Sunday, March 27, 2016

Clever Management Ideas

A Whole New Mind: Why Right-brainers Will Rule the Future is a book by Daniel H. Pink, author of Free Agent Nation. A Whole New Mind posits that the future of global business belongs to the right-brainers. The book was published by Riverhead Books on March 24, 2005.

Key Concepts

A historical narrative begins the text by outlining four major "ages":

  1. Agricultural Age (farmers)
  2. Industrial Age (factory workers)
  3. Information Age (knowledge workers)
  4. Conceptual Age (creators and empathizers)

In the fourth stage, Pink focuses on the way in which businesses can become successful.

Pink references three prevailing trends pointing towards the future of business and the economy: Abundance (consumers have too many choices, nothing is scarce), Asia (everything that can be outsourced, is) and Automation (computerization, robots, technology, processes).

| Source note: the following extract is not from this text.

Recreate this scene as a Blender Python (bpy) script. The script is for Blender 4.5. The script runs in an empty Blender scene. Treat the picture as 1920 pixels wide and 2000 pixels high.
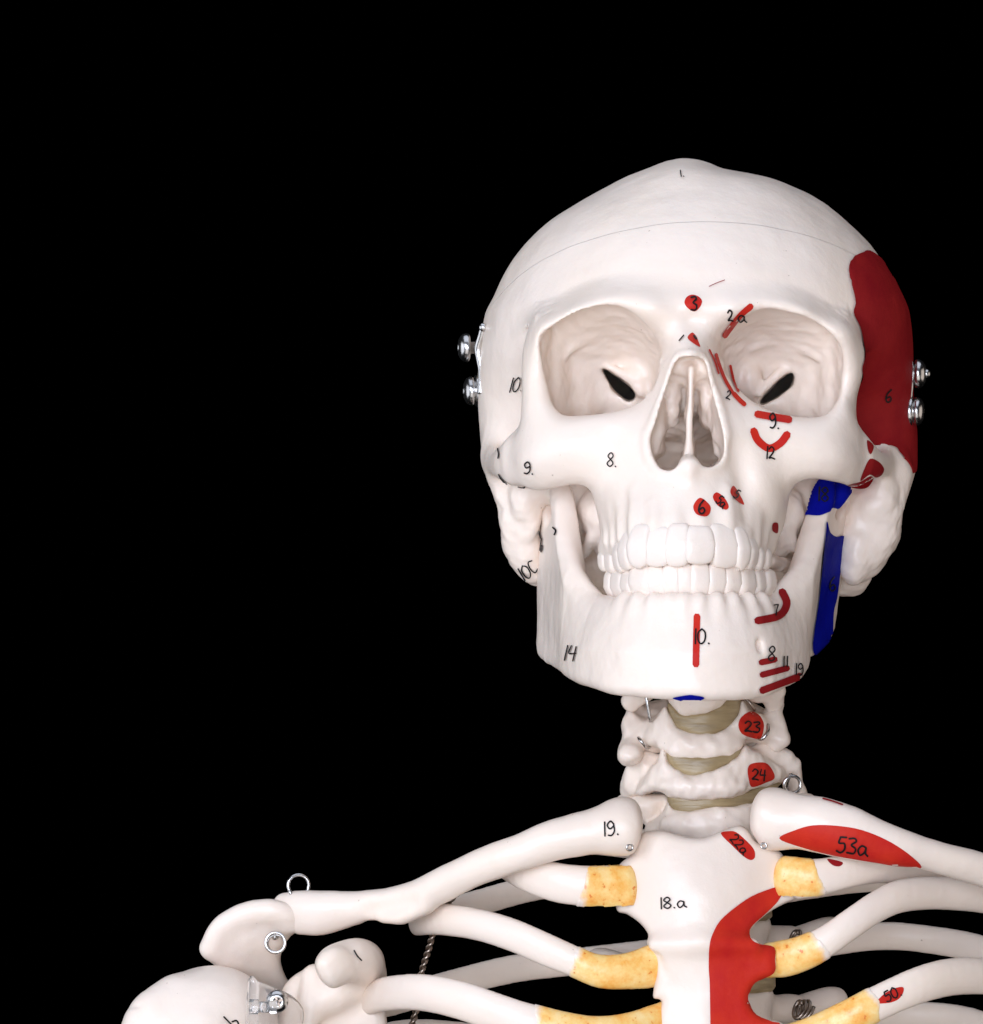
import bpy, math, random
import numpy as np
from mathutils import Vector
from mathutils.bvhtree import BVHTree
from mathutils.geometry import delaunay_2d_cdt

random.seed(4); np.random.seed(4)
sc = bpy.context.scene
R = math.radians

# ------------------------------------------------------------------ camera, world, lamps, exposure
S = 5.8            # photo pixels per millimetre on the plane of the cheekbones
D = 1300.0         # millimetres from the lens to that plane
ZOFF = 1450.0      # height of the picture centre above the floor, millimetres

cam_d = bpy.data.cameras.new('camera')
cam = bpy.data.objects.new('camera', cam_d); sc.collection.objects.link(cam)
cam.location = (0, -D/1000, ZOFF/1000); cam.rotation_euler = (R(90), 0, 0)
cam_d.sensor_fit = 'HORIZONTAL'; cam_d.sensor_width = 36.0
cam_d.lens = 36.0*D/(1920.0/S)
cam_d.clip_start = 0.05; cam_d.clip_end = 50
sc.camera = cam

w = bpy.data.worlds.new('World'); sc.world = w; w.use_nodes = True
w.node_tree.nodes['Background'].inputs[0].default_value = (0, 0, 0, 1)
w.node_tree.nodes['Background'].inputs[1].default_value = 0.0

def area(name, loc, target, size, power, col=(1, 1, 1)):
    l = bpy.data.lights.new(name, 'AREA'); l.shape = 'RECTANGLE'
    l.size, l.size_y = size; l.energy = power; l.color = col
    o = bpy.data.objects.new(name, l); sc.collection.objects.link(o)
    o.location = loc
    o.rotation_euler = (Vector(target)-Vector(loc)).to_track_quat('-Z', 'Y').to_euler()
    return o
AIM = (0.05, 0.04, 1.44)
area('softbox_key',   (-0.85, -1.50, 1.80), AIM, (0.7, 0.7), 13.5, (0.88, 0.96, 1.13))
area('softbox_front', (-0.08, -1.75, 1.52), AIM, (0.7, 0.7), 17.5, (0.88, 0.96, 1.13))
area('softbox_top',   (0.00, -0.20, 2.60), AIM, (1.8, 1.4), 8.0, (0.87, 0.955, 1.13))
area('softbox_side_a', (-1.55, -0.25, 1.40), AIM, (1.4, 1.6), 10.5, (0.91, 0.965, 1.07))
area('softbox_side_b', (1.65, -0.25, 1.35), AIM, (1.4, 1.6), 5.5, (1.0, 0.88, 0.80))
area('softbox_low',   (0.0, -1.2, 0.62), AIM, (1.8, 1.0), 6.5, (0.97, 0.94, 0.93))

sc.view_settings.view_transform = 'Standard'; sc.view_settings.look = 'None'
sc.view_settings.exposure = 0.12; sc.view_settings.gamma = 1.0
sc.view_settings.use_curve_mapping = False
sc.render.engine = 'CYCLES'
sc.cycles.max_bounces = 8; sc.cycles.diffuse_bounces = 4; sc.cycles.transmission_bounces = 8

# ------------------------------------------------------------------ measuring: photo pixel + depth -> millimetres
def ppm(Y): return S*D/(D+Y)
def P(px, py, Y):
    s = ppm(Y); return np.array([(px-960.0)/s, Y, (1000.0-py)/s])
def PW(px, py, Y):
    p = P(px, py, Y); return Vector((p[0]/1000, p[1]/1000, (p[2]+ZOFF)/1000))

# ------------------------------------------------------------------ materials
def new_mat(name):
    m = bpy.data.materials.new(name); m.use_nodes = True
    nt = m.node_tree; b = nt.nodes['Principled BSDF']
    return m, nt, b
def noise(nt, scale, detail=3.0, rough=0.55):
    tc = nt.nodes.get('TC') or nt.nodes.new('ShaderNodeTexCoord'); tc.name = 'TC'
    n = nt.nodes.new('ShaderNodeTexNoise'); n.inputs['Scale'].default_value = scale
    n.inputs['Detail'].default_value = detail; n.inputs['Roughness'].default_value = rough
    nt.links.new(tc.outputs['Object'], n.inputs['Vector']); return n
def ramp(nt, src, stops):
    r = nt.nodes.new('ShaderNodeValToRGB'); e = r.color_ramp.elements
    while len(e) < len(stops): e.new(0.5)
    for i, (p, c) in enumerate(stops):
        e[i].position = p; e[i].color = (c[0], c[1], c[2], 1)
    nt.links.new(src, r.inputs[0]); return r
def mix(nt, fac, a, b, mode='MIX'):
    m = nt.nodes.new('ShaderNodeMix'); m.data_type = 'RGBA'; m.blend_type = mode
    if isinstance(fac, float): m.inputs[0].default_value = fac
    else: nt.links.new(fac, m.inputs[0])
    for k, v in ((6, a), (7, b)):
        if isinstance(v, tuple): m.inputs[k].default_value = (v[0], v[1], v[2], 1)
        else: nt.links.new(v, m.inputs[k])
    return m.outputs[2]
def bump(nt, b, pairs):
    prev = None
    for src, strength, dist in pairs:
        n = nt.nodes.new('ShaderNodeBump'); n.inputs['Strength'].default_value = strength
        n.inputs['Distance'].default_value = dist
        nt.links.new(src, n.inputs['Height'])
        if prev: nt.links.new(prev, n.inputs['Normal'])
        prev = n.outputs[0]
    nt.links.new(prev, b.inputs['Normal'])

def bone_material(name, base, warm, spots=True, rough=0.42):
    m, nt, b = new_mat(name)
    n1 = noise(nt, 22, 3); r1 = ramp(nt, n1.outputs[0], [(0.35, base), (0.72, warm)])
    col = r1.outputs[0]
    if spots:
        n2 = noise(nt, 420, 2); r2 = ramp(nt, n2.outputs[0], [(0.215, (0.35, 0.28, 0.2)), (0.24, (1, 1, 1))])
        col = mix(nt, 0.55, col, r2.outputs[0], 'MULTIPLY')
    nt.links.new(col, b.inputs['Base Color'])
    n3 = noise(nt, 90, 4); r3 = ramp(nt, n3.outputs[0], [(0.3, (rough-0.07,)*3), (0.7, (rough+0.1,)*3)])
    nt.links.new(r3.outputs[0], b.inputs['Roughness'])
    b.inputs['Specular IOR Level'].default_value = 0.45
    b.inputs['Subsurface Weight'].default_value = 0.12
    b.inputs['Subsurface Radius'].default_value = (1.0, 0.55, 0.35)
    b.inputs['Subsurface Scale'].default_value = 0.003
    n4 = noise(nt, 160, 4); n5 = noise(nt, 900, 2)
    bump(nt, b, [(n4.outputs[0], 0.25, 0.0010), (n5.outputs[0], 0.10, 0.0004)])
    return m

M = {}
M['bone'] = bone_material('bone_plastic', (0.83, 0.705, 0.61), (0.825, 0.69, 0.575), True, 0.37)
M['tooth'] = bone_material('tooth_plastic', (0.83, 0.715, 0.63), (0.825, 0.70, 0.60), False, 0.32)

def paint_mat(name, a, bcol, rough=0.5, spec=0.12):
    m, nt, b = new_mat(name)
    n = noise(nt, 70, 5, 0.65); r = ramp(nt, n.outputs[0], [(0.3, a), (0.7, bcol)])
    nt.links.new(r.outputs[0], b.inputs['Base Color'])
    b.inputs['Roughness'].default_value = rough; b.inputs['Specular IOR Level'].default_value = spec
    n2 = noise(nt, 500, 3); bump(nt, b, [(n2.outputs[0], 0.25, 0.0005)])
    return m
M['red'] = paint_mat('red_paint', (0.46, 0.014, 0.012), (0.56, 0.030, 0.012))
M['dark_red'] = paint_mat('dark_red_paint', (0.235, 0.008, 0.012), (0.29, 0.014, 0.014), 0.55, 0.06)
M['blue'] = paint_mat('blue_paint', (0.002, 0.003, 0.20), (0.003, 0.007, 0.27), 0.6, 0.03)
M['ink'] = paint_mat('black_ink', (0.006, 0.006, 0.007), (0.014, 0.012, 0.012), 0.5)

m, nt, b = new_mat('yellow_cartilage')
n1 = noise(nt, 120, 6, 0.7); r1 = ramp(nt, n1.outputs[0], [(0.30, (0.90, 0.68, 0.33)), (0.47, (0.89, 0.57, 0.19)), (0.60, (0.87, 0.43, 0.09)), (0.74, (0.80, 0.25, 0.04))])
n2 = noise(nt, 480, 2); r2 = ramp(nt, n2.outputs[0], [(0.66, (0, 0, 0)), (0.72, (1, 1, 1))])
col = mix(nt, r2.outputs[0], r1.outputs[0], (0.72, 0.20, 0.03))
at = nt.nodes.new('ShaderNodeAttribute'); at.attribute_name = 'fade'
n6 = noise(nt, 150, 4, 0.6); ad = nt.nodes.new('ShaderNodeMath'); ad.operation = 'MULTIPLY_ADD'; ad.inputs[1].default_value = 0.9
nt.links.new(n6.outputs[0], ad.inputs[0]); nt.links.new(at.outputs['Fac'], ad.inputs[2])
r6 = ramp(nt, ad.outputs[0], [(0.46, (0, 0, 0)), (0.80, (1, 1, 1))])
col = mix(nt, r6.outputs[0], (0.828, 0.70, 0.60), col)
nt.links.new(col, b.inputs['Base Color']); b.inputs['Roughness'].default_value = 0.3
b.inputs['Subsurface Weight'].default_value = 0.12; b.inputs['Subsurface Radius'].default_value = (1, 0.5, 0.2); b.inputs['Subsurface Scale'].default_value = 0.003
n3 = noise(nt, 160, 3); bump(nt, b, [(n3.outputs[0], 0.3, 0.001)])
M['cartilage'] = m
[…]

These trends, Pink writes, bring up three crucial questions for the success of any business:

  1. Can a computer do it faster?
  2. Is what I'm offering in demand in an age of abundance?
  3. Can someone overseas do it cheaper?

When these questions are present, creativity becomes the competitive difference that can differentiate commodities. Pink outlines six essential senses:

  1. Design – Moving beyond function to engage the sense.
  2. Story – Narrative added to products and services - not just argument. Best of the six senses.
  3. Symphony – Adding invention and big picture thinking (not just detail focus).
  4. Empathy – Going beyond logic and engaging emotion and intuition.
  5. Play – Bringing humor and light-heartedness to business and products.
  6. Meaning – the purpose is the journey, give meaning to life from inside yourself.

Reception

A Whole New Mind is Pink's second book. The book is a long-running New York Times and BusinessWeek bestseller that has been translated into 20 languages. The book was named Best Business Book of 2005 by Strategy + Business, The Miami Herald, 800-CEO-READ, and Fast Company.

The book is part of a general movement in management literature to increasingly accept creativity and innovation as a source of business value.